BEGIN Data extract

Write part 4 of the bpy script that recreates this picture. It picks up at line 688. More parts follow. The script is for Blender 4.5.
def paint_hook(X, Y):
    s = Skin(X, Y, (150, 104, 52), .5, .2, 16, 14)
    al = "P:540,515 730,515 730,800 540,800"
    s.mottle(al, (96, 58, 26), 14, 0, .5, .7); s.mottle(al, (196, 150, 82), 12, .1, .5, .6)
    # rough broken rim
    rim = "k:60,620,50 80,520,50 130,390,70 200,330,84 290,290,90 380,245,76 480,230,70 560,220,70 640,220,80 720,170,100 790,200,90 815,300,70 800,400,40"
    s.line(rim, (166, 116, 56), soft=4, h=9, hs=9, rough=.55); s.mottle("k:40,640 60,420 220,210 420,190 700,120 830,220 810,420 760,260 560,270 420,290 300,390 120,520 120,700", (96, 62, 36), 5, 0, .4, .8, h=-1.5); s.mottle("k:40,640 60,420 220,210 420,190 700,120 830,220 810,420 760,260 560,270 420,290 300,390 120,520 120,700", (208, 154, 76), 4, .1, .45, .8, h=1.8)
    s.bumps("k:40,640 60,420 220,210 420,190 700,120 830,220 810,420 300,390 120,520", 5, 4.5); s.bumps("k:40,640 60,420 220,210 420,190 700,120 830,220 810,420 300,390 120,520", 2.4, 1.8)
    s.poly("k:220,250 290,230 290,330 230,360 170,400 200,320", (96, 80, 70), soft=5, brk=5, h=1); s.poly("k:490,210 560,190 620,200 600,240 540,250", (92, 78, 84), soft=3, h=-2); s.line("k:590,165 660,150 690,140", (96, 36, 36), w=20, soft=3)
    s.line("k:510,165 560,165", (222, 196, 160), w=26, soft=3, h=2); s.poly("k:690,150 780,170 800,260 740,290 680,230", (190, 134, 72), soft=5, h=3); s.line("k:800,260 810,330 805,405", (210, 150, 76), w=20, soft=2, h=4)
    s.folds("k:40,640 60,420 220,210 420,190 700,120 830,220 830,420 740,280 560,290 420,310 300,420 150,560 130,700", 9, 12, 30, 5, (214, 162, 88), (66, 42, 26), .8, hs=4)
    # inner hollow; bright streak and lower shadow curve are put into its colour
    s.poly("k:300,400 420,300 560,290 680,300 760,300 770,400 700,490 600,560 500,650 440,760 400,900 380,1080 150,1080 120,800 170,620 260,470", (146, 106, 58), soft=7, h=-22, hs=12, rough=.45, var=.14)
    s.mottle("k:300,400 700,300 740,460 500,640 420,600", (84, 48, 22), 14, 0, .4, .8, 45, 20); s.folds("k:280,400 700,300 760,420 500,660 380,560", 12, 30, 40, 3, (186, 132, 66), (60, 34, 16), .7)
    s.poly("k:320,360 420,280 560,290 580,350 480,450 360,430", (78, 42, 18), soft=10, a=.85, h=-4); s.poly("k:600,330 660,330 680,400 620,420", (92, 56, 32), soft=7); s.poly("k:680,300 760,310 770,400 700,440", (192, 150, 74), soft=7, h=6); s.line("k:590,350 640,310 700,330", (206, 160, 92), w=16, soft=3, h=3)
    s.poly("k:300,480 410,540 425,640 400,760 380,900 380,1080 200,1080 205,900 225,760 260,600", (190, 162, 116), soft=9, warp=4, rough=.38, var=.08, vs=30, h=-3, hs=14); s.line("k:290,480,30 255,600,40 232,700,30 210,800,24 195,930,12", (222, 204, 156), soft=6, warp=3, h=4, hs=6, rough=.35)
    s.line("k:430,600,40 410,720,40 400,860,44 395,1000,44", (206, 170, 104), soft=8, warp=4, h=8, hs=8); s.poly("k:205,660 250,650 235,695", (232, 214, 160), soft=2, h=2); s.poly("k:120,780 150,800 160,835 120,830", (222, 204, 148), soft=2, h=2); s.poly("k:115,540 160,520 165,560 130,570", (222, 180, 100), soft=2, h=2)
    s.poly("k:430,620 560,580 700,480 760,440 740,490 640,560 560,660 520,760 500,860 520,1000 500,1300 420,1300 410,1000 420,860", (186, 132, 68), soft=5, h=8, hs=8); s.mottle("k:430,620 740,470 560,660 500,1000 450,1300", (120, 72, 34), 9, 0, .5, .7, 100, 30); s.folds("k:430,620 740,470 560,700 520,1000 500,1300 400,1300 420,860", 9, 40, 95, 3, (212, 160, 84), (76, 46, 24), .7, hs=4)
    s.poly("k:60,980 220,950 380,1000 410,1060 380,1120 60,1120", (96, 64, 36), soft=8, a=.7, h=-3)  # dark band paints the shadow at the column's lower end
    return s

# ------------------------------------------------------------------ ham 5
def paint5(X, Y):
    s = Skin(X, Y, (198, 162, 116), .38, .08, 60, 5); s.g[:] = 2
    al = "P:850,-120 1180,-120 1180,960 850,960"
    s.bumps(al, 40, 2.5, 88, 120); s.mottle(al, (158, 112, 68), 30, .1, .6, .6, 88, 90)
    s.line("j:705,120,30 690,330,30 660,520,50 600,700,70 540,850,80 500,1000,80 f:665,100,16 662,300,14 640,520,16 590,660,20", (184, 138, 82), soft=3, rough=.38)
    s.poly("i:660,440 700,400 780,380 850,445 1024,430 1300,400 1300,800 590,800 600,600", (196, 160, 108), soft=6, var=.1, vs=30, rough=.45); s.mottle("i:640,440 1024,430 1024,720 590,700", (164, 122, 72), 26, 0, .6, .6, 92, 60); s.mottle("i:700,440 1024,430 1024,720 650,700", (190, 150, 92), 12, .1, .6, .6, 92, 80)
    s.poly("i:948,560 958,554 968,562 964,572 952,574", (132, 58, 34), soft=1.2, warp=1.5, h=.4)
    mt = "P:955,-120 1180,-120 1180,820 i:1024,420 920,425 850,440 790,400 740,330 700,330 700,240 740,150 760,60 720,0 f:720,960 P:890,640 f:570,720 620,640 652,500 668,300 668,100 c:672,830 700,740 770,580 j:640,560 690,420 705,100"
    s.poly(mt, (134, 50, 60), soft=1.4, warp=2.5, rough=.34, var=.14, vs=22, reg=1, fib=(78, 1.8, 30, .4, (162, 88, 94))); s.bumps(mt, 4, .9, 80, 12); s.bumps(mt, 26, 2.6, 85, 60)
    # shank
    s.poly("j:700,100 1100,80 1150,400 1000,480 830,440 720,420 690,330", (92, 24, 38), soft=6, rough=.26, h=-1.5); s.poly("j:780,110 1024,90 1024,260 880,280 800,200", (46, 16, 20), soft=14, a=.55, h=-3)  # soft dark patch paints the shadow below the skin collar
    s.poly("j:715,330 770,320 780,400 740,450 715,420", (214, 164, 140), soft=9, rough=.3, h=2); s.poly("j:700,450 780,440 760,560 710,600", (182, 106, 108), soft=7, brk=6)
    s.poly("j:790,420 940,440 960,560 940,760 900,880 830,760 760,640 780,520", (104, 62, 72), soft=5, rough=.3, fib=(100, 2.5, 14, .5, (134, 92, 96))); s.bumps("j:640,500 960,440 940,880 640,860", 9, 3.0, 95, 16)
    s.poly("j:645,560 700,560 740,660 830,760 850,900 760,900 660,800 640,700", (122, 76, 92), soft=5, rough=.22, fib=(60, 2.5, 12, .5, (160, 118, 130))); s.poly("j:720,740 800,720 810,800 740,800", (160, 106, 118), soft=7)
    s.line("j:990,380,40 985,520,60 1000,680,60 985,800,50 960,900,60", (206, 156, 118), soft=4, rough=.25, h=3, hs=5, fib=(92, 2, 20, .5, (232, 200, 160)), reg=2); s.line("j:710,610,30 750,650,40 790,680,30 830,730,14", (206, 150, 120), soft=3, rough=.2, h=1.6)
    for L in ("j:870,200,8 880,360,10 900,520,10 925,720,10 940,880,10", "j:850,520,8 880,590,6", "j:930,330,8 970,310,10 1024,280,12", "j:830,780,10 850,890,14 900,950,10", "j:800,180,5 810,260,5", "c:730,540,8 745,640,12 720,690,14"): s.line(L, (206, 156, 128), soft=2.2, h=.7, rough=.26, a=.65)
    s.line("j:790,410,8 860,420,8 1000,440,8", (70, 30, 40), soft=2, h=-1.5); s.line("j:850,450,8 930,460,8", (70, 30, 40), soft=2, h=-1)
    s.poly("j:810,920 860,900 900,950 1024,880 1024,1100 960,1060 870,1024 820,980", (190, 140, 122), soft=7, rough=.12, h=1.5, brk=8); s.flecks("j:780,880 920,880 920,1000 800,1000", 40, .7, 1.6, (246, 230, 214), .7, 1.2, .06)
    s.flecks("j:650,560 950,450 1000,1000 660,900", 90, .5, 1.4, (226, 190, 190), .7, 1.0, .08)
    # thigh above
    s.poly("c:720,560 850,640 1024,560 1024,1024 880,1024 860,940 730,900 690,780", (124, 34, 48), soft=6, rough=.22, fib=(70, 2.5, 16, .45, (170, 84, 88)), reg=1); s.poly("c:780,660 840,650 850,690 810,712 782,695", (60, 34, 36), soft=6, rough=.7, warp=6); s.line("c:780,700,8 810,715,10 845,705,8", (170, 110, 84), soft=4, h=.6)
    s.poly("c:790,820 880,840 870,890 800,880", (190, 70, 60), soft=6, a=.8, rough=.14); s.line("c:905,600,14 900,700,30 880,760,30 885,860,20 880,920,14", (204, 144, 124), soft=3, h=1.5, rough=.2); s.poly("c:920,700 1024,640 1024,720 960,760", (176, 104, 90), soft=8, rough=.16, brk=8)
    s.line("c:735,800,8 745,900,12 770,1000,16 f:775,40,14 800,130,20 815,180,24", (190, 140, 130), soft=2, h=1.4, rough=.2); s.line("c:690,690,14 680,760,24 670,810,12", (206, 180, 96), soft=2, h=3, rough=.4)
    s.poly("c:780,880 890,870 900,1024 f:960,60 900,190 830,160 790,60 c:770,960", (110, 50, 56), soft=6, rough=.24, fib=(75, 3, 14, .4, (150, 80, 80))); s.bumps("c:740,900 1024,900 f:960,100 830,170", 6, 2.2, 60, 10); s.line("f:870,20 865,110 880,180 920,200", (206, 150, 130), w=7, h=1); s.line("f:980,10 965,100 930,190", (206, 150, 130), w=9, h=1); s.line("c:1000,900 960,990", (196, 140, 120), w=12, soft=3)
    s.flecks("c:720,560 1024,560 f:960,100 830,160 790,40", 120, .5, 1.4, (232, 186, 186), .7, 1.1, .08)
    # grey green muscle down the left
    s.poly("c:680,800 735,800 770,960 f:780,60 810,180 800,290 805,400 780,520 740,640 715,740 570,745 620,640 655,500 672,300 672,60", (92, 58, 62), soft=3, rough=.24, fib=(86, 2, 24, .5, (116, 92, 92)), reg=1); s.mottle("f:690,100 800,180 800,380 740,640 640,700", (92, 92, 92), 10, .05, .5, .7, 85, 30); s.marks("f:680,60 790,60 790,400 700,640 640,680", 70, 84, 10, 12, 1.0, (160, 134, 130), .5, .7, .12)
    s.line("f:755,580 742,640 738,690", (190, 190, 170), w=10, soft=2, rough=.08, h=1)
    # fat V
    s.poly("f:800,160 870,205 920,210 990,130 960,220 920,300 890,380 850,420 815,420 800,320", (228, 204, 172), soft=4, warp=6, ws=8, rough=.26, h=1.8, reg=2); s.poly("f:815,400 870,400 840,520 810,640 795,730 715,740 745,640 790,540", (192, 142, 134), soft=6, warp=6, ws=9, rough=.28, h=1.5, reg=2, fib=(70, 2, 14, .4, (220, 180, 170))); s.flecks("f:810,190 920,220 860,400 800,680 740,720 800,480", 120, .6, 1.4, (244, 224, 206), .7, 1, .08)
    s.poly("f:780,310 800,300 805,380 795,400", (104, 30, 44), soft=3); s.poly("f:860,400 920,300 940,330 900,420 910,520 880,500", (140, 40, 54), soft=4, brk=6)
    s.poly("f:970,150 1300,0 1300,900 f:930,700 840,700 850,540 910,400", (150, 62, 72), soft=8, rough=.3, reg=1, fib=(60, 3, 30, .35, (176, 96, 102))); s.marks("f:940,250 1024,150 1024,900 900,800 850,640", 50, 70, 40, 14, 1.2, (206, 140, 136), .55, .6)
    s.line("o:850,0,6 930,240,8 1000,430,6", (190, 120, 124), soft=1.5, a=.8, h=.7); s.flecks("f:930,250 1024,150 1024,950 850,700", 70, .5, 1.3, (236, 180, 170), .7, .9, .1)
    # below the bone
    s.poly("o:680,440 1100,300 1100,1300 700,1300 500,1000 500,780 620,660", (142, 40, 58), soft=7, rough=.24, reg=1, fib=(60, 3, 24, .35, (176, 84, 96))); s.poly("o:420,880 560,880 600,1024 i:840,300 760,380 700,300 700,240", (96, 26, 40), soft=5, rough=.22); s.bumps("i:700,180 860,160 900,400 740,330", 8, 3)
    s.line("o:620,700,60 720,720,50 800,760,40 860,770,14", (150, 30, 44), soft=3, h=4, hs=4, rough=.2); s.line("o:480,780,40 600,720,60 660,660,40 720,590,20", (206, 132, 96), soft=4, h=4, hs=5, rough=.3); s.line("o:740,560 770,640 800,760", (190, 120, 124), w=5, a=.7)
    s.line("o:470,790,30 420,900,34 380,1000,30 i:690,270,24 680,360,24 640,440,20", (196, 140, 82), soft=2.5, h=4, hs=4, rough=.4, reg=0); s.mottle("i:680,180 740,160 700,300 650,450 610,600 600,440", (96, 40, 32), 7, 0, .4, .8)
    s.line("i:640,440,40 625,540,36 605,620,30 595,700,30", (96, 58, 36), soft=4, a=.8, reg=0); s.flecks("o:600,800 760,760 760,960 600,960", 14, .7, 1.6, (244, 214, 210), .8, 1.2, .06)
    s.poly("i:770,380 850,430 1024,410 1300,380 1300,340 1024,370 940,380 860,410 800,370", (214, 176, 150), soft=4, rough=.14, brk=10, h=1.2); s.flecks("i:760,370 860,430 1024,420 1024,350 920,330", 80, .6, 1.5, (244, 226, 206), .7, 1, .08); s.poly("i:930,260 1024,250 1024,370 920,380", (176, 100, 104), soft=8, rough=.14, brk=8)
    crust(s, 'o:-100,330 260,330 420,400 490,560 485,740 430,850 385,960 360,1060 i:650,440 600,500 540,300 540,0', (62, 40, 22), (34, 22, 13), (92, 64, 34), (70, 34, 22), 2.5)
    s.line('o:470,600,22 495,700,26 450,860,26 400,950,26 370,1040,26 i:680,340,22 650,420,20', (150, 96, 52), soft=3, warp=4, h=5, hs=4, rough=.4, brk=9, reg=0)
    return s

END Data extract

## Task goal:
Out of the data above, set down the lines from the one with "hs=12, rough=.45, var=.14)" to the one with "34, 16), .7)", both included, exactly as written and with no additions.

## Finished exercise:
    s.poly("k:300,400 420,300 560,290 680,300 760,300 770,400 700,490 600,560 500,650 440,760 400,900 380,1080 150,1080 120,800 170,620 260,470", (146, 106, 58), soft=7, h=-22, hs=12, rough=.45, var=.14)
    s.mottle("k:300,400 700,300 740,460 500,640 420,600", (84, 48, 22), 14, 0, .4, .8, 45, 20); s.folds("k:280,400 700,300 760,420 500,660 380,560", 12, 30, 40, 3, (186, 132, 66), (60, 34, 16), .7)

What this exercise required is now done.